I think the way forward is to let quantifiers quantify not a single parent but a complete subtemplate. The subtemplate must be marked in case if it is more than one parent atom.
---t1
w1:word
< w2:word
---
% other parts of the template
t1
/without/
w1
< word pdp=prep
< w2
/-/
So: named subtemplates. If the quantifier follows the subtemplate immediately, no naming is needed.
But wait, the subtemplates might become nested: if they contain quantifiers themselves. So we need a slightly different bracketing syntax:
{t1
w1:word
< w2:word
}
% other parts of the template
t1
/without/
w1
< word pdp=prep
< w2
/-/
But in this case we may also say
{
w1:word
< w2:word
}
/without/
w1
< word pdp=prep
< w2
/-/
{
and }
should occur on a line on their own, the position in the line does not matter.
What if instead of curly braces it were simply the same slashes as a quantifier? It is interesting, though, that we seem to be working back toward a format that looks nearly MQL-like!
In other words, what if instead of “quantifiers” or “named templates” we have “blocks”
MQL makes you think about your data as a tree. TF search is more conducive to graph thinking, so I am a bit wary about blocks.

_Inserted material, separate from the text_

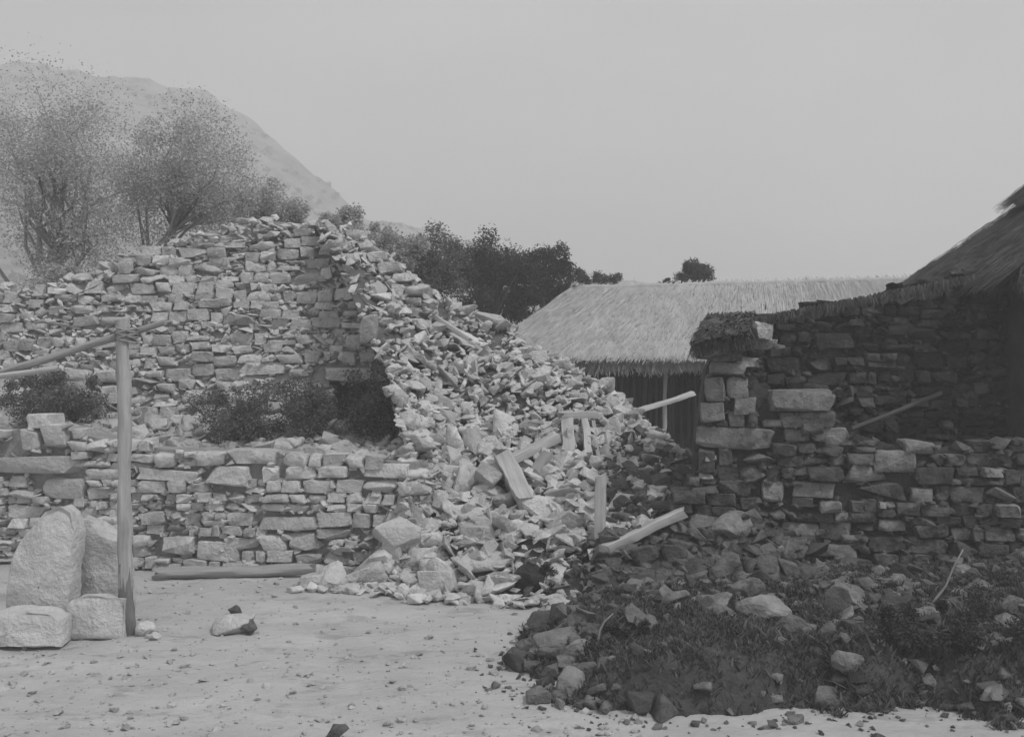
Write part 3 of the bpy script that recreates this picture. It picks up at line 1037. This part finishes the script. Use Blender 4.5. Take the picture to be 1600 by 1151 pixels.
# bank of debris that carries the blocks leaning on the wall
rnd = random.Random(8)
it = []
for i in range(520):
    px = rnd.uniform(940, 1420)
    t = rnd.random()
    y = 10.35 + .75 * t
    zt = .15 + t * prof([(940, .55), (1080, .75), (1200, .75), (1300, .25), (1420, .1)], px)
    p = Vector(((px - 800) / FPX * y, y, zt * rnd.uniform(.8, 1)))
    s_ = min(.34, rnd.lognormvariate(math.log(.12), .45))
    it.append((rnd.choice(SMALL), p, (s_ * 1.5, s_ * 1.1, s_ * .8), (rnd.gauss(.3, .4), rnd.gauss(0, .4), rnd.uniform(0, 6))))
V, F = [], []
for j in range(20):
    for i in range(60):
        px = 930 + i * 9
        t = j / 19
        y = 10.2 + .95 * t
        zt = -.1 + .2 * min(1, t * 3) + t * prof([(930, .5), (1080, .7), (1200, .7), (1300, .2), (1461, .0)], px)
        V.append(((px - 800) / FPX * y, y, zt))
F = [(j * 60 + i, j * 60 + i + 1, (j + 1) * 60 + i + 1, (j + 1) * 60 + i) for j in range(19) for i in range(59)]
tag(link('debris_slope', mesh('debris_slope', V, F, True), M['soil']), kind='structure')
tag(join_stones('wall_debris', it, M['stone_dark']), 'dark broken stones heaped along the foot of the mossy wall', 'debris')

# ------------------------------------------------------------------ timbers
def on(px, py, out=.12):
    return rub_at(px, py, out)
b0 = G(196, 988)
tall = empty('tall_post', b0, 'tall upright wooden post with a darker foot, at left', 'post')
timber('shaft', b0 + Vector((0, 0, -.15)), W(193, 500, b0.y - .02), .135, mat='wood', round_=True, seed=60, taper=.12, parent=tall)
timber('dark_sleeve', b0 + Vector((0, 0, -.12)), W(195, 880, b0.y - .005), .162, mat='post_dark', round_=True, seed=60, taper=.23, parent=tall)
pole_y = b0.y + .14
timber('pole', W(-70, 604, pole_y + .1), W(258, 503, pole_y), .085, mat='wood_grey', round_=True, seed=61, taper=.2, label='long slanting pole crossing behind the tall upright post', cat='pole')
timber('pole', W(-70, 596, pole_y + .02), W(92, 575, pole_y - .02), .06, mat='wood', round_=True, seed=62, taper=.2, label='short thin pole lapping the lower end of the slanting pole', cat='pole')
lash = empty('rope_lashing', W(194, 524, b0.y), 'rope lashing binding the slanting pole to the tall post', 'rope')
for k_ in range(5):
    V, F = [], []
    P = []
    for q_ in range(25):
        a_ = 2 * math.pi * q_ / 24
        P.append(W(194, 514 + k_ * 4.2, b0.y) + Vector((math.cos(a_) * .088, math.sin(a_) * .15 + .06, math.cos(a_) * .03 * (1 if k_ % 2 else -1))))
    tube_into(V, F, P, [.013] * 25, 6)
    link('rope_turn', mesh('rope_turn', V, F, True), M['wood_grey'], lash)
timber('log', G(246, 905) + Vector((0, 0, .07)), G(488, 902) + Vector((0, 0, .09)), .15, .14, mat='wood_grey', round_=True, seed=63, bend=.03, label='long rough log lying along the foot of the terrace wall', cat='log')
timber('beam', on(788, 714, .2), on(822, 782, .25), .21, .17, seed=64, label='thick squared timber standing aslant in the middle of the rubble', cat='beam', roll=.2)
timber('beam', on(790, 722, .16), on(868, 684, .16), .15, .12, seed=65, label='short squared timber meeting the top of the aslant thick one', cat='beam')
timber('beam', on(826, 752, .10), on(856, 706, .12), .13, .10, seed=66, mat='wood_grey', label='stub of timber in the dark hollow right of the aslant one', cat='beam')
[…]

Named templates might be useful as an abbreviation mechanism for reusing bits of template. But that will have complications with names.
About using the /: yes that could be nice. Inner subtemplates should be indented with the quantifier they belong too. Hm: that could be a really nice option.
/all/
w1:word
< w2:word
/without/
w1
< word pdp=prep
< w2
/-/
So we only have to add /all/
at the beginning of the template we want to quantify.
It almost sounds doable!
And it sounds right too for all quantifiers:
/all/
things
/where/
these things
/have/
those things
/-/
/all/
things
/with/
these things
/or/
those things
/-/
/all/
things
/without/
them things
/-/
I like that...But maybe the subtemplate should follow an all termination. As it is above, we cannot issue a template on w2 by itself. What about:
/all/
w1:word
< w2: word
/-/
/without/
w1
< word pdp=prep
< w2
/-/
At the same time, these two templates would return identical results:
w1:word
< w2: word
/all/
w1:word
< w2:word
/-/
So the all
quantifier is optional, if you want to quantify an entire template you can use it. If not, you can ignore it.
Why do we need the extra /-/ ?
This should be possible too:
w1:word
/all/
< w2:word
/without/
< word pdp=prep
< w2
/-/
Reason I was thinking the extra ending marker...the diff between this:
/all/
w1:word
< w2:word
/without/
w1
< word pdp=prep
< w2
/-/
and this:
/all/
w1:word
< w2:word
/without/
ls=card
/-/
/without/
w1
< word pdp=prep
< w2
/-/
is a bit subtle. But it does work
I think you need an extra /all/ for that. But I have to admit that I should sleep on this one first
This is a resumption of #9.
I am not able to follow this up in the foreseeable future.